▶ [STATED PROBLEM]:
Take the listing from its first line through the line that contains "baseboard('baseboard_front', (XL +" and please retype those lines exactly, leaving out the pictures.

□ □ □

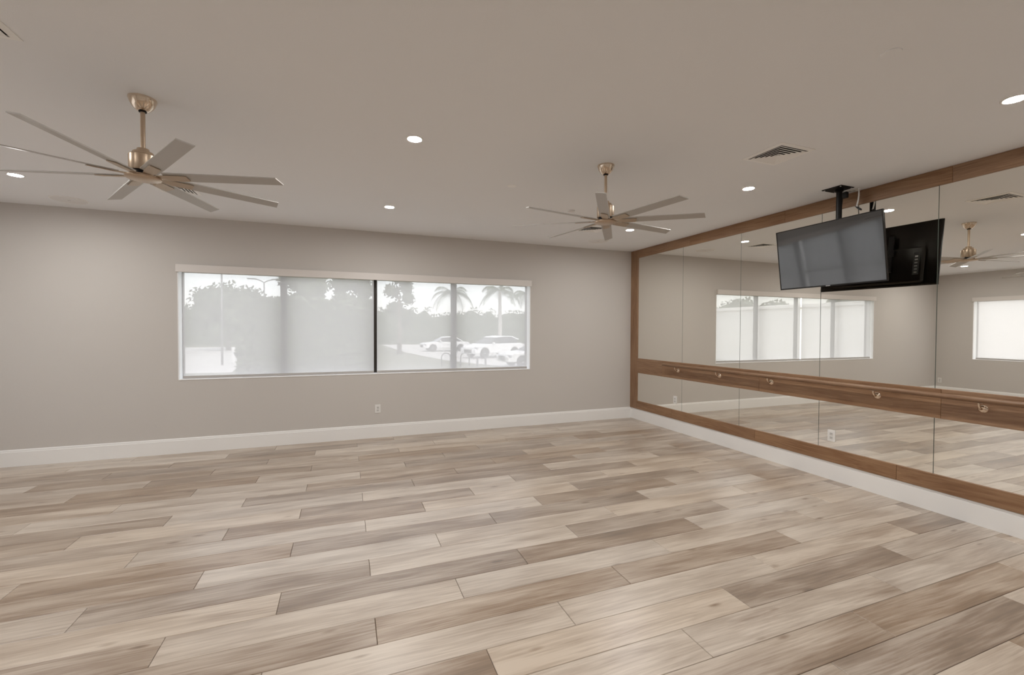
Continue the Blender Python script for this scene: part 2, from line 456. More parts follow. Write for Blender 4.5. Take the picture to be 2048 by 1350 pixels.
def baseboard(name, p0, p1, nrm):
    """Tall board with a small stepped bead along its top."""
    prof = [(0, 0), (0.016, 0), (0.016, 0.168), (0.011, 0.172), (0.011, 0.186), (0.006, 0.195), (0, 0.195)]
    p0, p1, nrm = Vector(p0), Vector(p1), Vector(nrm); mb = MB()
    a = mb.add([p0 + nrm * q[0] + Vector((0, 0, q[1])) for q in prof]); b = mb.add([p1 + nrm * q[0] + Vector((0, 0, q[1])) for q in prof])
    n = len(prof)
    for i in range(n): mb.face((a + i, a + (i + 1) % n, b + (i + 1) % n, b + i))
    mb.face([a + i for i in range(n)]); mb.face([b + i for i in range(n)])
    obj(name, mb.mesh(name, M['trim']), kind='structure')
baseboard('baseboard_back', (XL, YB, 0), (XR, YB, 0), (0, -1, 0))
baseboard('baseboard_right', (XR, YF, 0), (XR, YB - 0.016, 0), (-1, 0, 0))
baseboard('baseboard_left', (XL, YF, 0), (XL, YB - 0.016, 0), (1, 0, 0))
baseboard('baseboard_front', (XL + .016, YF, 0), (XR - .016, YF, 0), (0, 1, 0))

# ------------------------------------------------------------------ windows, shades, valances
def pbox(P, a, b, mb=None, bev=None):
    p, q = P(*a), P(*b)
    lo, hi = [min(p[i], q[i]) for i in range(3)], [max(p[i], q[i]) for i in range(3)]
    mb = mb or MB()
    return mb.bevbox(lo, hi, bev) if bev else mb.box(lo, hi)
def window(n, P, w, mulls):
    """Recess lining, dark frame with mullions, one glass pane per bay. mulls: (position, width)."""
    s0, s1, z0, z1 = w['s0'], w['s1'], w['z0'], w['z1']
    root = obj('window_%d' % n, None, kind='structure')
    jm = MB(); t = 0.008
    pbox(P, (s0, -0.004, z0), (s0 + t, 0.15, z1), jm); pbox(P, (s1 - t, -0.004, z0), (s1, 0.15, z1), jm)
    pbox(P, (s0 + t, -0.002, z1 - t), (s1 - t, 0.15, z1), jm)
    obj('jamb', jm.mesh('jamb', M['jamb']), root)
    obj('sill', pbox(P, (s0 + t, -0.006, z0 - 0.002), (s1 - t, 0.15, z0 + 0.010), bev=0.002).mesh('sill', M['jamb']), root)
    fr = MB(); fw = 0.022; d0, d1 = 0.15, 0.19
    a0, a1, b0, b1 = s0, s1, z0, z1
    pbox(P, (a0, d0, b0), (a0 + fw, d1, b1), fr); pbox(P, (a1 - fw, d0, b0), (a1, d1, b1), fr)
    pbox(P, (a0 + fw, d0, b0), (a1 - fw, d1, b0 + fw), fr); pbox(P, (a0 + fw, d0, b1 - fw), (a1 - fw, d1, b1), fr)
    obj('window_frame', fr.mesh('window_frame', M['bronze']), root)
    edges = [a0 + fw]
    for mx, mw in mulls:
        obj('mullion', pbox(P, (mx - mw / 2, d0 - 0.005, b0 + fw), (mx + mw / 2, d1, b1 - fw), bev=0.003).mesh('mullion', M['bronze']), root)
        edges += [mx - mw / 2, mx + mw / 2]
    edges.append(a1 - fw)
    for i in range(0, len(edges), 2):
        obj('pane', pbox(P, (edges[i], 0.167, b0 + fw), (edges[i + 1], 0.173, b1 - fw)).mesh('pane', M['glass']), root)
    return root
def shade(P, s0, s1, z0, z1, label):
    r = thing('roller_shade', label, 'roller shade', P((s0 + s1) / 2, 0.045, z0))
    inv = Vector(r.location)
    Q = lambda s, t, z: Vector(P(s, t, z)) - inv
    sh = MB(); k = sh.add([Q(s0, 0.0445, z0 + 0.034), Q(s1, 0.0445, z0 + 0.034), Q(s1, 0.0445, z1), Q(s0, 0.0445, z1)]); sh.face((k, k + 1, k + 2, k + 3))
    obj('shade_cloth', sh.mesh('shade_cloth', M['shade'], fix=False), r)
    obj('hem_bar', pbox(Q, (s0, 0.039, z0), (s1, 0.050, z0 + 0.036), bev=0.003).mesh('hem_bar', M['hem']), r)
    mb = MB(); rr = 0.019; a, b = Q(s0, 0.065, z1 - 0.005), Q(s1, 0.065, z1 - 0.005)
    mb.tube([a, b], rr, 12)
    obj('roller_tube', mb.mesh('roller_tube', M['white_plastic']), r)
def valance(P, s0, s1, z0, z1, label):
    v = thing('shade_valance', label, 'valance', P((s0 + s1) / 2, 0, z0))
    inv = Vector(v.location); Q = lambda s, t, z: Vector(P(s, t, z)) - inv
    obj('fascia', pbox(Q, (s0, -0.050, z0), (s1, -0.042, z1), bev=0.002).mesh('fascia', M['valance']), v)
    c = MB(); pbox(Q, (s0, -0.042, z0), (s0 + 0.006, -0.0005, z1), c); pbox(Q, (s1 - 0.006, -0.042, z0), (s1, -0.0005, z1), c)
    pbox(Q, (s0 + 0.006, -0.042, z1 - 0.005), (s1 - 0.006, -0.0005, z1), c)
    obj('end_cap', c.mesh('end_cap', M['valance']), v)
window(1, PB, W1, [(-0.812, 0.085), (0.418, 0.075), (1.633, 0.092)])
shade(PB, -1.972, 0.396, 0.957, 2.36, 'white see-through roller shade on the left half of the back wall window')
shade(PB, 0.440, 2.866, 0.957, 2.36, 'white see-through roller shade with cars and palms behind it')
valance(PB, -2.018, 2.910, 2.334, 2.432, 'long greige valance box above the back wall window')
window(2, PL, W2, [(2.49, 0.085), (3.69, 0.075), (4.89, 0.092)])
shade(PL, 1.34, 3.670, 0.937, 2.36, 'near roller shade of the left wall window, beyond the right edge of the photo')
shade(PL, 3.710, 6.035, 0.937, 2.36, 'bright white roller shade of the left wall window, reflected at the mirror edge')
valance(PL, 1.295, 6.085, 2.342, 2.440, 'valance box above the left wall window, seen in the mirror')

# ------------------------------------------------------------------ framed mirror on the right wall
wm = thing('wall_mirror', 'wall of mirror panels framed in brown oak boards above white baseboard', 'mirror', (XR, 4.0, 0.195))
o0 = Vector(wm.location)
def wbox(lo, hi): return [lo[i] - o0[i] for i in range(3)], [hi[i] - o0[i] for i in range(3)]
joints = [6.607, 5.483, 4.409, 3.350, 2.326, 1.268]
bk = MB()
bk.box(*wbox((XR - 0.003, 1.26, 0.32), (XR - 0.0005, 6.62, 2.95)))
obj('backing', bk.mesh('backing', M['mirror_back']), wm)
for z0, z1 in ((1.09, 2.925), (0.325, 0.86)):
    for a, b in zip(joints, joints[1:]):
        mb = MB(); lo, hi = wbox((XR - 0.010, b + 0.0016, z0), (XR - 0.003, a - 0.0016, z1)); mb.bevbox(lo, hi, 0.0012)
        me = mb.mesh('mirror_panel', [M['mirror'], M['mirror_edge']])
        for p in me.polygons: p.material_index = 0 if abs(p.normal.x) > 0.95 else 1
        obj('mirror_panel', me, wm)
def board(y0, y1, z0, z1, vertical=False, th=0.024):
    """One oak board; its mesh is laid along local x so that the grain runs along it."""
    L, Wd = (z1 - z0, y1 - y0) if vertical else (y1 - y0, z1 - z0)
    me = MB().bevbox((-L / 2, -th / 2, -Wd / 2), (L / 2, th / 2, Wd / 2), 0.0025).mesh('frame_board', M['frame_wood'])
    b = obj('frame_board', me, wm)
    b.location = Vector((XR - 0.0005 - th / 2, (y0 + y1) / 2, (z0 + z1) / 2)) - o0
    b.rotation_euler = (0, -PI / 2, PI / 2) if vertical else (0, 0, PI / 2)
    if vertical:
        b.rotation_euler = Matrix(((0, 1, 0), (0, 0, 1), (1, 0, 0))).to_euler()
YS = 6.605
board(YS, YB - 0.001, 0.1955, HC - 0.001, vertical=True)                   # stile by the corner
board(1.115, 1.268, 0.1955, HC - 0.001, vertical=True)                     # near stile (outside the frame)
for a, b in ((1.268, 2.23), (2.23, 3.78), (3.78, 5.33), (5.33, YS)): board(a + .0006, b - .0006, 2.908, HC - 0.001)
for a, b in ((1.268, 2.275), (2.275, 4.10), (4.10, 5.93), (5.93, YS)): board(a + .0006, b - .0006, 0.844, 1.106)
for a, b in ((1.268, 2.60), (2.60, 4.15), (4.15, 5.70), (5.70, YS)): board(a + .0006, b - .0006, 0.1955, 0.340)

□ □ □

▶ [TASK SOLUTION]:
Continue the Blender Python script for this scene: part 2, from line 456. More parts follow. Write for Blender 4.5. Take the picture to be 2048 by 1350 pixels.
def baseboard(name, p0, p1, nrm):
    """Tall board with a small stepped bead along its top."""
    prof = [(0, 0), (0.016, 0), (0.016, 0.168), (0.011, 0.172), (0.011, 0.186), (0.006, 0.195), (0, 0.195)]
    p0, p1, nrm = Vector(p0), Vector(p1), Vector(nrm); mb = MB()
    a = mb.add([p0 + nrm * q[0] + Vector((0, 0, q[1])) for q in prof]); b = mb.add([p1 + nrm * q[0] + Vector((0, 0, q[1])) for q in prof])
    n = len(prof)
    for i in range(n): mb.face((a + i, a + (i + 1) % n, b + (i + 1) % n, b + i))
    mb.face([a + i for i in range(n)]); mb.face([b + i for i in range(n)])
    obj(name, mb.mesh(name, M['trim']), kind='structure')
baseboard('baseboard_back', (XL, YB, 0), (XR, YB, 0), (0, -1, 0))
baseboard('baseboard_right', (XR, YF, 0), (XR, YB - 0.016, 0), (-1, 0, 0))
baseboard('baseboard_left', (XL, YF, 0), (XL, YB - 0.016, 0), (1, 0, 0))
baseboard('baseboard_front', (XL + .016, YF, 0), (XR - .016, YF, 0), (0, 1, 0))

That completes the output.